- **Input**:
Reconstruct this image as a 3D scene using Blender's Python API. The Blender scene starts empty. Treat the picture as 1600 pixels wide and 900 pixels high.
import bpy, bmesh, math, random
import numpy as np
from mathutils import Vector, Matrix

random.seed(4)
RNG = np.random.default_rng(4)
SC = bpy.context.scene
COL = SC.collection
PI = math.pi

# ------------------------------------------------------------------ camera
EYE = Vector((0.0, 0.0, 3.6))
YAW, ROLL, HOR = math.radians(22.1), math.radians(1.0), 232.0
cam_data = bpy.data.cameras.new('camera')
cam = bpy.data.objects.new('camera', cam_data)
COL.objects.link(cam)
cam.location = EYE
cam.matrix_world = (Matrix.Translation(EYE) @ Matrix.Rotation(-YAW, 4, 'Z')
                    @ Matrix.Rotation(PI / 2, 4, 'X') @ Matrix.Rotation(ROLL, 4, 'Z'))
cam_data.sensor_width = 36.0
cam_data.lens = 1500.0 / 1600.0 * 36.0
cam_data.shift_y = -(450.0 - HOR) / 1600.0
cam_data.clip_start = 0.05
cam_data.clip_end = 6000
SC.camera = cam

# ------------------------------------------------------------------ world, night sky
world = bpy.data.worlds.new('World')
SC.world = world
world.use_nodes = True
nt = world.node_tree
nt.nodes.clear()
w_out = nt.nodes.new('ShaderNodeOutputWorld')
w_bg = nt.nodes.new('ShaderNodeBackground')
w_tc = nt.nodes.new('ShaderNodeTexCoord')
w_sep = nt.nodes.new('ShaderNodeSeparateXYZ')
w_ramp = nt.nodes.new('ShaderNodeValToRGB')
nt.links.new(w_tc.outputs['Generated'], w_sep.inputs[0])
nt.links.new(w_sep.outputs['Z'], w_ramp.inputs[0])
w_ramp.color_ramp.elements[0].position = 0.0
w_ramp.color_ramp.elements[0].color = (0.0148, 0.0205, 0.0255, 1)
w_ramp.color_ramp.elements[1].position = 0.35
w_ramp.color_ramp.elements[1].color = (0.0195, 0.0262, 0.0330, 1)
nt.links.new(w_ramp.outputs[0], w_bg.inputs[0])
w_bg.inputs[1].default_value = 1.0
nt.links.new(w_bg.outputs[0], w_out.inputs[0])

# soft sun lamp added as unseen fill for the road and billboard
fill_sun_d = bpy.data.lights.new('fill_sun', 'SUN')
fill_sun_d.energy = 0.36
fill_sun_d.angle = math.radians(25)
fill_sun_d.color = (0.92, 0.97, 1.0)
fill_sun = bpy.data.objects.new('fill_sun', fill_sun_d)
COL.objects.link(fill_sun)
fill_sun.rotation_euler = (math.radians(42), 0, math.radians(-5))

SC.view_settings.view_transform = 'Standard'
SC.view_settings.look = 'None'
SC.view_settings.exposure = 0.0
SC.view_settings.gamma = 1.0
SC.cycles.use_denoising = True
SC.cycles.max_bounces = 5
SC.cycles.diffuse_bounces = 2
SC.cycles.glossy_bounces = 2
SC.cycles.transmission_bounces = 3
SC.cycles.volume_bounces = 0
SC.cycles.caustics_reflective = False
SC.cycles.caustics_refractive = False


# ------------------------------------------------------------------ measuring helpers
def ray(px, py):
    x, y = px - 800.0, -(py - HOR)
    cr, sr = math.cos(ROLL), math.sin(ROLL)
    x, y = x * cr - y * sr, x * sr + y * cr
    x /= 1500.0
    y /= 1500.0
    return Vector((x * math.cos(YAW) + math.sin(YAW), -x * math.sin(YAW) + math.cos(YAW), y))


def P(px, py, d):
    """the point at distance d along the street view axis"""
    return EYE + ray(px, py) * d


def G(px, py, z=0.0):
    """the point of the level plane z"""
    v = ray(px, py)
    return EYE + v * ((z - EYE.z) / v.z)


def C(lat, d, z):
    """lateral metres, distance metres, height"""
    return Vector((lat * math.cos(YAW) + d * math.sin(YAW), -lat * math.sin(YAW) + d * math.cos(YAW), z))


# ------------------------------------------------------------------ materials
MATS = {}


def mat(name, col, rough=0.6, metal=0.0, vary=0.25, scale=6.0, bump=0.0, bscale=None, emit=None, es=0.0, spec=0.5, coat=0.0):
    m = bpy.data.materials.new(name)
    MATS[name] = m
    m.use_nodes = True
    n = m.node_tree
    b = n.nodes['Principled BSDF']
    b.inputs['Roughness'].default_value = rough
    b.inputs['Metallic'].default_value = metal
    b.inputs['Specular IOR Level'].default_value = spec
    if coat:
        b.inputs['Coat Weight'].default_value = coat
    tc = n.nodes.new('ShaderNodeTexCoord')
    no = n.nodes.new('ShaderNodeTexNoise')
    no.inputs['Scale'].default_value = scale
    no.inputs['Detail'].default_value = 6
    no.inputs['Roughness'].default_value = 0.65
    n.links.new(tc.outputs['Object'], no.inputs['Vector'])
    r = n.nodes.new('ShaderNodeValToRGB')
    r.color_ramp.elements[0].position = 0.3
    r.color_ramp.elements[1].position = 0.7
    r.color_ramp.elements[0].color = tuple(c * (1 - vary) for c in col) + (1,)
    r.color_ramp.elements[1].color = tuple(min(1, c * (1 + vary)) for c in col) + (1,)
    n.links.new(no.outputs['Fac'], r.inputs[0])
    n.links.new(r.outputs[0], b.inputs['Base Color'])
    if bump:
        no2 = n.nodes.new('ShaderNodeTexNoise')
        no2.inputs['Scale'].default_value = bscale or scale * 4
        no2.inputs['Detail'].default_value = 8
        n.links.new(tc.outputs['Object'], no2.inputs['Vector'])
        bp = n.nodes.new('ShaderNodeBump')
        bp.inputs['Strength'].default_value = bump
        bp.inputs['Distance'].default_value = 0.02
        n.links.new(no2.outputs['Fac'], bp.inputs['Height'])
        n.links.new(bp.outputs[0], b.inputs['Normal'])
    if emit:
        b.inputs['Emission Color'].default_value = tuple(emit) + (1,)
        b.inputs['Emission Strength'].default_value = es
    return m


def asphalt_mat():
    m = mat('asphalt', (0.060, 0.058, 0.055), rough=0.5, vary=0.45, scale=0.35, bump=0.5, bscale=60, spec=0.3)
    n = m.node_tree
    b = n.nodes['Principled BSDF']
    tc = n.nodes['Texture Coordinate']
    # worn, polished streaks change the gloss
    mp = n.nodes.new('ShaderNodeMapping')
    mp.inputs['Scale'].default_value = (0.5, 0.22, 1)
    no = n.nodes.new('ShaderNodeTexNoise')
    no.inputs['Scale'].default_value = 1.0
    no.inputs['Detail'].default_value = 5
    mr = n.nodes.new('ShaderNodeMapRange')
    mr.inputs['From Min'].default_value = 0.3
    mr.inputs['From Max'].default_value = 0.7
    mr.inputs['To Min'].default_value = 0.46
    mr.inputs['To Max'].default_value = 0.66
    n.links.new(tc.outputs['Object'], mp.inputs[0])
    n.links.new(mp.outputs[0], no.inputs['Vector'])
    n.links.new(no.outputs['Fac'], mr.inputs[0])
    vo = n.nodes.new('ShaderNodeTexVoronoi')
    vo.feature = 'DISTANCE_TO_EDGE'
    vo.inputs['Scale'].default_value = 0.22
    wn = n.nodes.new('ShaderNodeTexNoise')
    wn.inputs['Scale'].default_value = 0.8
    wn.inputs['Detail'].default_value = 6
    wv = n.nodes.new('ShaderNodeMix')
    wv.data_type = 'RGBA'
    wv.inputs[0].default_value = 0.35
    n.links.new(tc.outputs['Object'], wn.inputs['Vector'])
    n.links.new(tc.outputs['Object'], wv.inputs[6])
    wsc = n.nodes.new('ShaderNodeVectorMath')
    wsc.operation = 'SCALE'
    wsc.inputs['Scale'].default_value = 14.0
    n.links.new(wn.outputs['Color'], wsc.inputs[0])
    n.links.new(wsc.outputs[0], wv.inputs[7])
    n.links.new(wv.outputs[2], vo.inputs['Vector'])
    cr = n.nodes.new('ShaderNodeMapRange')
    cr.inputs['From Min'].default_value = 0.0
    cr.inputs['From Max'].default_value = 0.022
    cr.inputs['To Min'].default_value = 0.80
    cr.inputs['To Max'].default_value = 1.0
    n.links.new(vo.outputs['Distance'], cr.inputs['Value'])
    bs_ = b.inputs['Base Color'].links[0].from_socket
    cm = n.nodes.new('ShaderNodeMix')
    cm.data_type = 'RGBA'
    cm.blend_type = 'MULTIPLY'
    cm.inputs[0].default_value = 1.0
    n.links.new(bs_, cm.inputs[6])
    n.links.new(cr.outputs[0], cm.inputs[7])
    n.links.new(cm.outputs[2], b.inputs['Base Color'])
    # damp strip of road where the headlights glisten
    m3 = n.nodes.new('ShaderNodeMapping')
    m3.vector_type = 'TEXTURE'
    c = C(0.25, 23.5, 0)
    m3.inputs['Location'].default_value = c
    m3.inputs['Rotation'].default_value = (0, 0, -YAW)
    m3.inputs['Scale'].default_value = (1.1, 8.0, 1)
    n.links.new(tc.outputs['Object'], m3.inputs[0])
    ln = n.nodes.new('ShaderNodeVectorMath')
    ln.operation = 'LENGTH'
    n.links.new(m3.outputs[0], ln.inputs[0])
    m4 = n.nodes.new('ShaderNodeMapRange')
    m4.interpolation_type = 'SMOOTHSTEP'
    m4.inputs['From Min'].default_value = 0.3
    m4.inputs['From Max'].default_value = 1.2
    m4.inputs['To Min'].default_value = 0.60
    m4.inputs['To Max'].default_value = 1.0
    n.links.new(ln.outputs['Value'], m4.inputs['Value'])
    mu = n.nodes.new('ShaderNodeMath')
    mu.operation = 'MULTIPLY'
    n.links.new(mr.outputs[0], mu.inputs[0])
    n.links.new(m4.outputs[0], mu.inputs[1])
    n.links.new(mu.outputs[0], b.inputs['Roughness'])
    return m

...

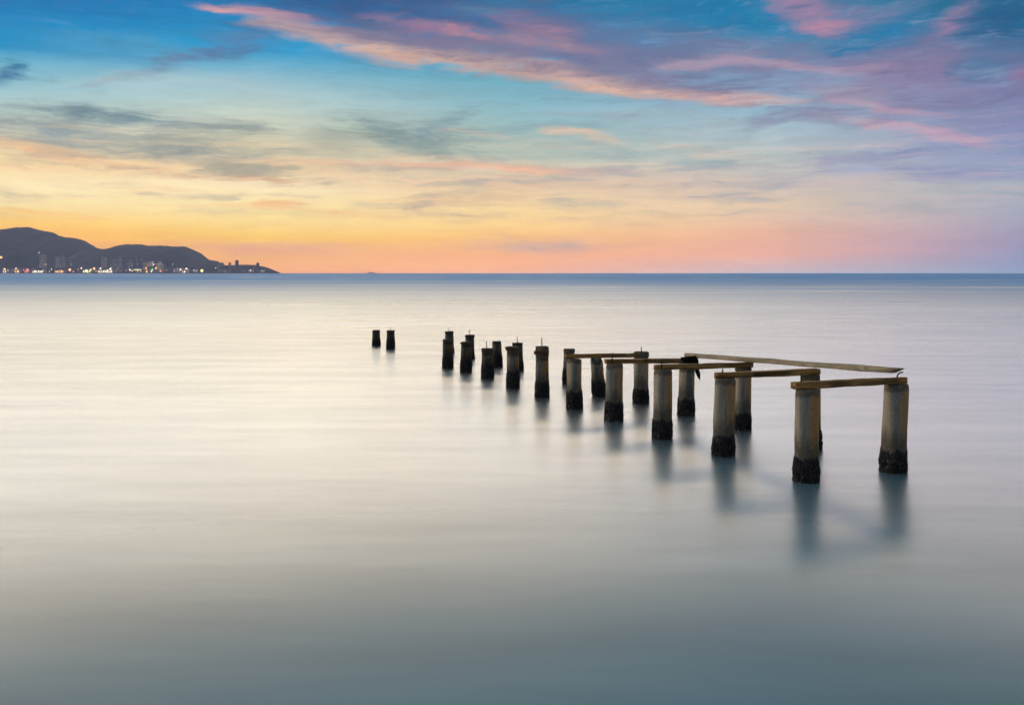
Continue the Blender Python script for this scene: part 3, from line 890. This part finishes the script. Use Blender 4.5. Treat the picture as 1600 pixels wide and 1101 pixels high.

- **Exercise goal**: Take the listing above and repeat exactly the lines from the one containing "Reconstruct this image" through the one containing "SC.camera = cam", both included.

- **Correct answer**:
Reconstruct this image as a 3D scene using Blender's Python API. The Blender scene starts empty. Treat the picture as 1600 pixels wide and 900 pixels high.
import bpy, bmesh, math, random
import numpy as np
from mathutils import Vector, Matrix

random.seed(4)
RNG = np.random.default_rng(4)
SC = bpy.context.scene
COL = SC.collection
PI = math.pi

# ------------------------------------------------------------------ camera
EYE = Vector((0.0, 0.0, 3.6))
YAW, ROLL, HOR = math.radians(22.1), math.radians(1.0), 232.0
cam_data = bpy.data.cameras.new('camera')
cam = bpy.data.objects.new('camera', cam_data)
COL.objects.link(cam)
cam.location = EYE
cam.matrix_world = (Matrix.Translation(EYE) @ Matrix.Rotation(-YAW, 4, 'Z')
                    @ Matrix.Rotation(PI / 2, 4, 'X') @ Matrix.Rotation(ROLL, 4, 'Z'))
cam_data.sensor_width = 36.0
cam_data.lens = 1500.0 / 1600.0 * 36.0
cam_data.shift_y = -(450.0 - HOR) / 1600.0
cam_data.clip_start = 0.05
cam_data.clip_end = 6000
SC.camera = cam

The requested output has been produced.